In a business setting, hybrid often refers to what results from the merger of different technologies, disciplines, methods, manufacturing processes, and so on to accelerate the evolution of a brand or organisation.

Specifically for marketers, the concepts of hybrid and hybrid thinking hold great potential. If you’ve worked in concept development and gone deeper than idea-making, the term hybrid thinking will sound familiar. There are, after all, seldom—if ever—new ideas. But the combination of existing ideas in new ways has the potential to create a vast number of new concepts. Some would say that this is what concept development is all about.

As we’ll see below, hybrid thinking has a range of applications in marketing, from your brand’s life cycle to marketing technologies, brand experience, and the team that handles your brand. But it doesn’t have to stop there. Just imagine the possibilities hybrid thinking could unlock for product development and your organisational structure.

 

Hybrid Technology

In our new, digital age, this pattern recurs: a new technology emerges, and virtually everyone is attracted to it and is afraid of missing out on The Next Big Thing. Therefore, it is all too easy to overlook already adapted technologies and applied practices. In the end, some new technologies prove successful, while many do not.

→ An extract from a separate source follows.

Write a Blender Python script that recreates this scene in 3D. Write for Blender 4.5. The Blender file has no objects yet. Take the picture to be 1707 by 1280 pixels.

One of the reasons why the above scenario repeats itself is the mindset that a silver bullet will be the solution to all your integrated marketing efforts.

By adopting a hybrid mindset, however, you are more inclined to explore choosing “and” over “or.” Rather than picking X over Y, you may benefit from combining X and Y to create Z, which will be the best solution for you. Here’s a simple example: with the rise of social media, many marketers started neglecting their newsletters, sometimes replacing them altogether with social media pages and profiles. In doing so, these marketers lost an important direct touch point with their customers that could not be replaced by tweets and posts.

 

Hybrid Experience

The out-of-home and home entertainment industry are currently obsessed with virtual reality (VR), which also holds some promise for experiential marketing. Amusement and theme park operators are looking into how VR technology could enhance rides, for example on roller coasters. However, it’s still very much a trial-and-error phase, while we wait to see whether audiences and visitors will take this technology to heart—and maintain an interest in it. For companies that operate attractions, keeping visitors excited is, of course, critical.

To get people off their couch, you will need to provide them with something they cannot find at home. Adding a physical dimension to the virtual experience is key in doing so. If you are to use VR for a marketing event, you would want to adopt this way of thinking. The technology on its own is not enough—you will need to create a hybrid experience by combining it with something else.

 

Hybrid Team

When you think about the evolutionary power of hybrid thinking, it adds another dimension to the important issue of diversity. It is about much more than CSR, openness, and understanding diverse markets. It really can be about your team’s level of inspiration and innovation and the subsequent success.

According to some experts on innovation, the inventiveness of organisations decreases significantly after a few years if they are led by the same group of people. Organisations need new people to thrive, and, most of the time, someone from outside the organisation. This premise may very well be why you need more than your internal marketing team to drive innovation forward, whether the outside source is an agency or individual experts and specialists.

Without a brand culture within the brand’s organisation, strategies and marketing efforts will be ungrounded. They will often be superficial, with little impact. If you agree, let me share some food for thought. Some experts on the subject of culture claim that a culture that only interacts with itself will eventually regress and disappear. Historical theoreticians have made the claim that the Dark Ages of Europe were only superseded by the Renaissance because of exposure to non-European cultures.

Whether or not you agree with the historical aspects, consider this: to drive innovation and evolution, you will need to combine different ways of thinking, skills, and disciplines to succeed. In a time when seemingly everyone cries out in fear or praise of disruption, you will need to react to it by adding some progressive, disruptive element to your own team.

 

Hybrid Marketing

All of this adds up to an observation on hybrid thinking for the modern marketer. Hybrid marketing has been presented as another expression for omnichannel marketing with multiple touch points, or the combination of digital and analogue media.

However, let's move beyond that and start using this expression in exercises in true hybrid thinking and subsequent action. Just as integrated marketing needs an integrated mindset across disciplines and divisions, hybrid marketing should represent what your company can achieve through combining elements that may seem like polar opposites. The result will be unique, hybrid creations that will be defined by your individual needs. Sometimes the experiment may fail, but, at other times, it could very well enable you to go where no marketer or brand has gone before.